_Dataset section_
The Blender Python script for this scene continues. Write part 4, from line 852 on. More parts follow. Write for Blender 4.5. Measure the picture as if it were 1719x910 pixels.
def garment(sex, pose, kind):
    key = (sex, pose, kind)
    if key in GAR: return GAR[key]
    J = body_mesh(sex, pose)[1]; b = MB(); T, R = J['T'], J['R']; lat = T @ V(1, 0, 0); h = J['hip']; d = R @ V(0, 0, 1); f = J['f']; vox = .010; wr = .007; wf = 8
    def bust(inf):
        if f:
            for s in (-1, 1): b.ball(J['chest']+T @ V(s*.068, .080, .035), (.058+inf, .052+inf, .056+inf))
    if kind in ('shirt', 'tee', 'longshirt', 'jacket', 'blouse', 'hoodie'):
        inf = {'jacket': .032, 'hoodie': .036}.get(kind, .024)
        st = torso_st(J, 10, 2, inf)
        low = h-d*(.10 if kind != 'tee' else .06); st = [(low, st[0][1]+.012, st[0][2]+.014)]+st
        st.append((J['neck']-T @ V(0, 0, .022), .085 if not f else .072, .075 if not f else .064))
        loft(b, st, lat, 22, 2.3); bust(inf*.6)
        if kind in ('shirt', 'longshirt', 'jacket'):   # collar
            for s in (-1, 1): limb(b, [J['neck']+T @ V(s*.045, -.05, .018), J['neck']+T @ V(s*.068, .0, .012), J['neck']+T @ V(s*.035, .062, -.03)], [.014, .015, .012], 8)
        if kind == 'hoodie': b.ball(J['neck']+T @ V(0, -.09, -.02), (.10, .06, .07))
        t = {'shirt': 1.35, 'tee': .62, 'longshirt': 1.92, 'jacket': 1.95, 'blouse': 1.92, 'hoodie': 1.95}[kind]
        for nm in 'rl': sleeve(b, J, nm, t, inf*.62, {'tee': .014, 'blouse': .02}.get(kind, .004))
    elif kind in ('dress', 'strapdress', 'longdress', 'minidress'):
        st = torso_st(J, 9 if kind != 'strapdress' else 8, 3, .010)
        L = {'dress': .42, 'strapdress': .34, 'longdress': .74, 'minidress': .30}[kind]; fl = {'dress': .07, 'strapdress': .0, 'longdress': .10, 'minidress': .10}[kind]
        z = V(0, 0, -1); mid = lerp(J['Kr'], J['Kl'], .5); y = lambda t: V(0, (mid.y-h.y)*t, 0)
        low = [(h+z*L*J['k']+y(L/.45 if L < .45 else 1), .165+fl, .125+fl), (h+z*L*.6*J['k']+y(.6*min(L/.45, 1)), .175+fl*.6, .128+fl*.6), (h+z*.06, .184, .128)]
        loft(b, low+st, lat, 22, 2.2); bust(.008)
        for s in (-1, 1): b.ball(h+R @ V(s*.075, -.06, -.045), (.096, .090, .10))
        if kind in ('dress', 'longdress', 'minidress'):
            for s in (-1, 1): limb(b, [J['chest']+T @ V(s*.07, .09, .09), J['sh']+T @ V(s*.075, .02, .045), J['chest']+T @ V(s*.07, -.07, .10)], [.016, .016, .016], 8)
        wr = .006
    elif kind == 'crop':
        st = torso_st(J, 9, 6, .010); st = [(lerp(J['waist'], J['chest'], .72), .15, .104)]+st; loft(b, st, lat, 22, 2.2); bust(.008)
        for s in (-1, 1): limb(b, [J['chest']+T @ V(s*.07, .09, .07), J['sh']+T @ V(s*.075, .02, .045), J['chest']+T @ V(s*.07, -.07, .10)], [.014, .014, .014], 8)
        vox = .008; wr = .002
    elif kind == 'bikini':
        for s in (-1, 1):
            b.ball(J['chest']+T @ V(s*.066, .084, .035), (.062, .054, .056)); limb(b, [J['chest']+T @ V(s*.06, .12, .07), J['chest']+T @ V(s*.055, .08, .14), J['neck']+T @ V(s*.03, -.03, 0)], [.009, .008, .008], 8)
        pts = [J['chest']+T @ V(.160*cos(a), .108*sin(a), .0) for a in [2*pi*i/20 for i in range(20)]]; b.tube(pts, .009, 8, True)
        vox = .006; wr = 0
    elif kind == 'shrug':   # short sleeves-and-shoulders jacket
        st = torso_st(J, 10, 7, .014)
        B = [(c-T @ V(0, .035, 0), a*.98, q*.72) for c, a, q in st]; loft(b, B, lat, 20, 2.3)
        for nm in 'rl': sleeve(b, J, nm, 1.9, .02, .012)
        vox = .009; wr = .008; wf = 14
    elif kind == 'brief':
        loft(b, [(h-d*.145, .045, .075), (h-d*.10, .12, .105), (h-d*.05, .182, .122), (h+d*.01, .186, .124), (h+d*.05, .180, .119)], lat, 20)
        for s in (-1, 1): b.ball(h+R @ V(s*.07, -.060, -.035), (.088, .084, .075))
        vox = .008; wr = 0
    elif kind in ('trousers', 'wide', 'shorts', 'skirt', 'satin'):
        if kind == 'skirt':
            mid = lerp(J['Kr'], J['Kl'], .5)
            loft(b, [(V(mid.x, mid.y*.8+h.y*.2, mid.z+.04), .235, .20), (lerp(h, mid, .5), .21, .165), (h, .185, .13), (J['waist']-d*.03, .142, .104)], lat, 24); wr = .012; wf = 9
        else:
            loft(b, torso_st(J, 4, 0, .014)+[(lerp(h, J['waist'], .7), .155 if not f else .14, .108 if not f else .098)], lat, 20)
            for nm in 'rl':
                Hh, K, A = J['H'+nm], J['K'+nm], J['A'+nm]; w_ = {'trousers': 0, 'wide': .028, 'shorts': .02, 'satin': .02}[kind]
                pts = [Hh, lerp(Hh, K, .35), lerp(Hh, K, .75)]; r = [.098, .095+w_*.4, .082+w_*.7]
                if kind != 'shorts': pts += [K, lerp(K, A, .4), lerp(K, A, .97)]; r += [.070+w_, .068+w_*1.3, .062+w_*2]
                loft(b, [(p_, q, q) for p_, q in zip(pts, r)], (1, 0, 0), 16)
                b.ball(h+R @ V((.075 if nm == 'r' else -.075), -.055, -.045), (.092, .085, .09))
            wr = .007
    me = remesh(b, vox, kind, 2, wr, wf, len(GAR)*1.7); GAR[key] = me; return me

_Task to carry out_
Give every line of the material again, exactly as it reads.

_Exercise result_
The Blender Python script for this scene continues. Write part 4, from line 852 on. More parts follow. Write for Blender 4.5. Measure the picture as if it were 1719x910 pixels.
def garment(sex, pose, kind):
    key = (sex, pose, kind)
    if key in GAR: return GAR[key]
    J = body_mesh(sex, pose)[1]; b = MB(); T, R = J['T'], J['R']; lat = T @ V(1, 0, 0); h = J['hip']; d = R @ V(0, 0, 1); f = J['f']; vox = .010; wr = .007; wf = 8
    def bust(inf):
        if f:
            for s in (-1, 1): b.ball(J['chest']+T @ V(s*.068, .080, .035), (.058+inf, .052+inf, .056+inf))
    if kind in ('shirt', 'tee', 'longshirt', 'jacket', 'blouse', 'hoodie'):
        inf = {'jacket': .032, 'hoodie': .036}.get(kind, .024)
        st = torso_st(J, 10, 2, inf)
        low = h-d*(.10 if kind != 'tee' else .06); st = [(low, st[0][1]+.012, st[0][2]+.014)]+st
        st.append((J['neck']-T @ V(0, 0, .022), .085 if not f else .072, .075 if not f else .064))
        loft(b, st, lat, 22, 2.3); bust(inf*.6)
        if kind in ('shirt', 'longshirt', 'jacket'):   # collar
            for s in (-1, 1): limb(b, [J['neck']+T @ V(s*.045, -.05, .018), J['neck']+T @ V(s*.068, .0, .012), J['neck']+T @ V(s*.035, .062, -.03)], [.014, .015, .012], 8)
        if kind == 'hoodie': b.ball(J['neck']+T @ V(0, -.09, -.02), (.10, .06, .07))
        t = {'shirt': 1.35, 'tee': .62, 'longshirt': 1.92, 'jacket': 1.95, 'blouse': 1.92, 'hoodie': 1.95}[kind]
        for nm in 'rl': sleeve(b, J, nm, t, inf*.62, {'tee': .014, 'blouse': .02}.get(kind, .004))
    elif kind in ('dress', 'strapdress', 'longdress', 'minidress'):
        st = torso_st(J, 9 if kind != 'strapdress' else 8, 3, .010)
        L = {'dress': .42, 'strapdress': .34, 'longdress': .74, 'minidress': .30}[kind]; fl = {'dress': .07, 'strapdress': .0, 'longdress': .10, 'minidress': .10}[kind]
        z = V(0, 0, -1); mid = lerp(J['Kr'], J['Kl'], .5); y = lambda t: V(0, (mid.y-h.y)*t, 0)
        low = [(h+z*L*J['k']+y(L/.45 if L < .45 else 1), .165+fl, .125+fl), (h+z*L*.6*J['k']+y(.6*min(L/.45, 1)), .175+fl*.6, .128+fl*.6), (h+z*.06, .184, .128)]
        loft(b, low+st, lat, 22, 2.2); bust(.008)
        for s in (-1, 1): b.ball(h+R @ V(s*.075, -.06, -.045), (.096, .090, .10))
        if kind in ('dress', 'longdress', 'minidress'):
            for s in (-1, 1): limb(b, [J['chest']+T @ V(s*.07, .09, .09), J['sh']+T @ V(s*.075, .02, .045), J['chest']+T @ V(s*.07, -.07, .10)], [.016, .016, .016], 8)
        wr = .006
    elif kind == 'crop':
        st = torso_st(J, 9, 6, .010); st = [(lerp(J['waist'], J['chest'], .72), .15, .104)]+st; loft(b, st, lat, 22, 2.2); bust(.008)
        for s in (-1, 1): limb(b, [J['chest']+T @ V(s*.07, .09, .07), J['sh']+T @ V(s*.075, .02, .045), J['chest']+T @ V(s*.07, -.07, .10)], [.014, .014, .014], 8)
        vox = .008; wr = .002
    elif kind == 'bikini':
        for s in (-1, 1):
            b.ball(J['chest']+T @ V(s*.066, .084, .035), (.062, .054, .056)); limb(b, [J['chest']+T @ V(s*.06, .12, .07), J['chest']+T @ V(s*.055, .08, .14), J['neck']+T @ V(s*.03, -.03, 0)], [.009, .008, .008], 8)
        pts = [J['chest']+T @ V(.160*cos(a), .108*sin(a), .0) for a in [2*pi*i/20 for i in range(20)]]; b.tube(pts, .009, 8, True)
        vox = .006; wr = 0
    elif kind == 'shrug':   # short sleeves-and-shoulders jacket
        st = torso_st(J, 10, 7, .014)
        B = [(c-T @ V(0, .035, 0), a*.98, q*.72) for c, a, q in st]; loft(b, B, lat, 20, 2.3)
        for nm in 'rl': sleeve(b, J, nm, 1.9, .02, .012)
        vox = .009; wr = .008; wf = 14
    elif kind == 'brief':
        loft(b, [(h-d*.145, .045, .075), (h-d*.10, .12, .105), (h-d*.05, .182, .122), (h+d*.01, .186, .124), (h+d*.05, .180, .119)], lat, 20)
        for s in (-1, 1): b.ball(h+R @ V(s*.07, -.060, -.035), (.088, .084, .075))
        vox = .008; wr = 0
    elif kind in ('trousers', 'wide', 'shorts', 'skirt', 'satin'):
        if kind == 'skirt':
            mid = lerp(J['Kr'], J['Kl'], .5)
            loft(b, [(V(mid.x, mid.y*.8+h.y*.2, mid.z+.04), .235, .20), (lerp(h, mid, .5), .21, .165), (h, .185, .13), (J['waist']-d*.03, .142, .104)], lat, 24); wr = .012; wf = 9
        else:
            loft(b, torso_st(J, 4, 0, .014)+[(lerp(h, J['waist'], .7), .155 if not f else .14, .108 if not f else .098)], lat, 20)
            for nm in 'rl':
                Hh, K, A = J['H'+nm], J['K'+nm], J['A'+nm]; w_ = {'trousers': 0, 'wide': .028, 'shorts': .02, 'satin': .02}[kind]
                pts = [Hh, lerp(Hh, K, .35), lerp(Hh, K, .75)]; r = [.098, .095+w_*.4, .082+w_*.7]
                if kind != 'shorts': pts += [K, lerp(K, A, .4), lerp(K, A, .97)]; r += [.070+w_, .068+w_*1.3, .062+w_*2]
                loft(b, [(p_, q, q) for p_, q in zip(pts, r)], (1, 0, 0), 16)
                b.ball(h+R @ V((.075 if nm == 'r' else -.075), -.055, -.045), (.092, .085, .09))
            wr = .007
    me = remesh(b, vox, kind, 2, wr, wf, len(GAR)*1.7); GAR[key] = me; return me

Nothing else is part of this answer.